Christmas Day, Tuesday, December 25, 2007

My Christmas Day revelation began this morning when I climbed into the shower, and was completed as I packed my bags for the trip home. I am a nerd. Only a nerd would forget to pack enough extra underwear while managing a meticulous book bag—complete with multiple books, Bibles, highlighters, pens, notebooks, laptop and every cord needed for enjoying the same. And the definition of the word “meticulous” leaves the comparative weights of the two bags to the reader’s imagination.

It seems I always write my thorns in the flesh, my struggles, the hard things. It’s true, because I write them to get them out of my system. The good things, the happy things I want to savor, to keep, but not to evaluate, pick apart, weigh out and measure. But I do want to remember them, and for the sake of memorial, I should record them with equal determination.

The trip home was shortened by sleep, “The Best Christmas Pageant Ever” and lighthearted teasing. Said Mom after switching drivers, “Ooh! I left my keys in the back.” Papa looked up from his book and waited for the punchline. “Do you want to go somewhere right away or should I crawl back there and get them?” Fishing his keys out of his back pocket, Papa wondered, “If that’s what you wanted, why didn’t you just ask?” Mom shrugged. “I just wanted you to say, ‘Oh here, sweetheart. You can use mine.” The corners of Papa’s mouth twitched as he handed the keys over. “I see,” he said, then added “Sweatheart.”

A few minutes later I heard him clear his voice as he studied the GPS. “I bet you didn’t realize what happens when the sun goes down.” We all perked up, waiting for some nifty, new information his toy would provide. “It gets dark.” Bewildered, Josiah and I looked at each other and then burst out laughing. “Stick around me,” Papa advised, “And you’re likely to learn a lot.”

The heavy cooler banged against my legs as I stopped short on the porch, my mouth dropping open. The first one to the house, I knew the French door standing wide open could mean only one thing: it had been standing open for the past five days. My stomach flip-flopped as I walked into the dark house, but the only obvious intruders were a couple of crinkly leaves.
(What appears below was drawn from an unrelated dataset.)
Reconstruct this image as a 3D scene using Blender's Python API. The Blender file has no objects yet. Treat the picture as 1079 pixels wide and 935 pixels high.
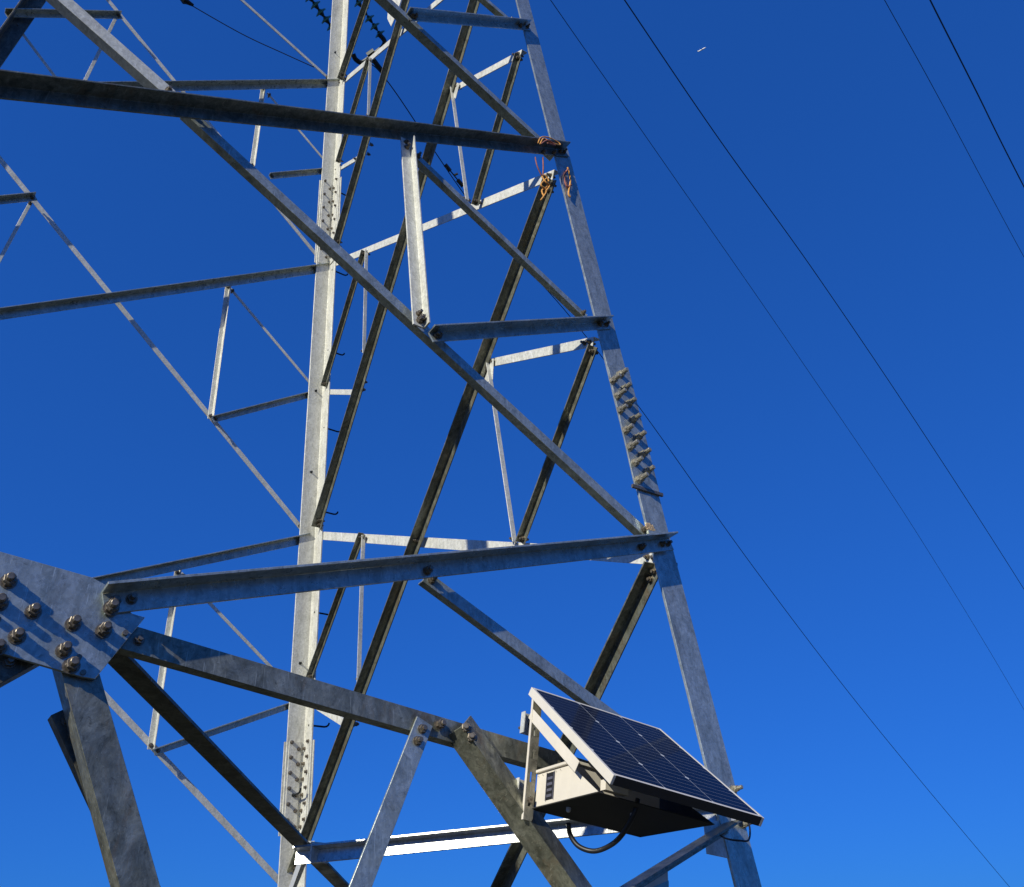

Before leaving Grandma’s house this morning, we watched “The Nativity Story”, courtesy of Nathaniel and Lauren. I was struck by the picture it painted of Joseph “a righteous man” who also exhibited impressive mercy and instant obedience. Inspired, I searched out everything the Bible had to say about this surrogate father of Christ and found very little. Not a single word. Not one. In spite of having a non-speaking part in the drama of the incarnation, this man’s actions spoke with profound eloquence. As a righteous man, he could not marry Mary and smear his own reputation by acknowledging her child his own. And yet, he would not accuse her, see her stone and free himself to marry another. Instead, sacrificing his own happiness, since he would not be able to marry later, he intended to divorce her quietly and spare her life and that of her child. Joseph was a man of God—unable to live with sin, unwilling to destroy the sinner. In the footsteps of his namesake, Joseph receives three dreams from the Lord, and immediately rises from his bed and obeys—even at risk to himself, his reputation and his business. May I be just, abhorring the presence of sin in my own life, yet merciful to those caught in its snare, and always, instantly, unquestioningly obedient to the Word of the Lord.

Lord, Thy mercy overlooked
The sins Thou’d written in Thy book
Until the time that Thou could send
Thy Son to seek and save all men.

May I, too, be quick to see
The need of all humanity
For the mercy Thou would give
That those who judge themselves might live.